The Court supported the taxpayer on all aspects of the arrangement:

  • All cross charges between Club and Leisure were made “on a fair and reasonable arm’s length basis and do not constitute a back-door way of distributing profits from Leisure to Club”.  This outcome was supported by an independent licence fee valuation of £735,000 provided by Christie and Co, higher than the actual figure of £725,000 paid by Leisure.
  • The Board of Directors served the interests of Leisure and were not puppet directors installed by Club for its commercial interests. They had been appointed for their skills and experience.
  • Leisure and Club were not part of a single commercial operation

The taxpayer’s appeal was allowed.

Conclusion

HMRC have not enjoyed much success in the courts with golf clubs. The long-standing issue about the liability of green fee income found its way to the ECJ in the case of Bridport and West Dorset Golf Club, the outcome being that the fees were exempt from VAT. Then the issue of “unjust enrichment” was also conceded when the clubs eventually received their rebates following the CJEU decision (see R&C Brief 10/2016).  
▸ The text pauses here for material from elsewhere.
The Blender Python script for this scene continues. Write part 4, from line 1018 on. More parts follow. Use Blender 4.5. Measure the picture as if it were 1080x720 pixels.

Was this latest decision correct? A comment I thought was significant was made by the company owner, who described the golf club as “emotionally draining” before the arrangement between Club and Leisure was created. She also commented that the constant demands of the club and its members meant that “it was impossible to get on with any other work.”

I think the motive of the Leisure/Club arrangement was to allow the owners to pass the responsibility of the club onto its members and a separate committee, so they could have a quieter life that would allow them to focus on the core business operations. I don’t think that VAT avoidance was high on the agenda!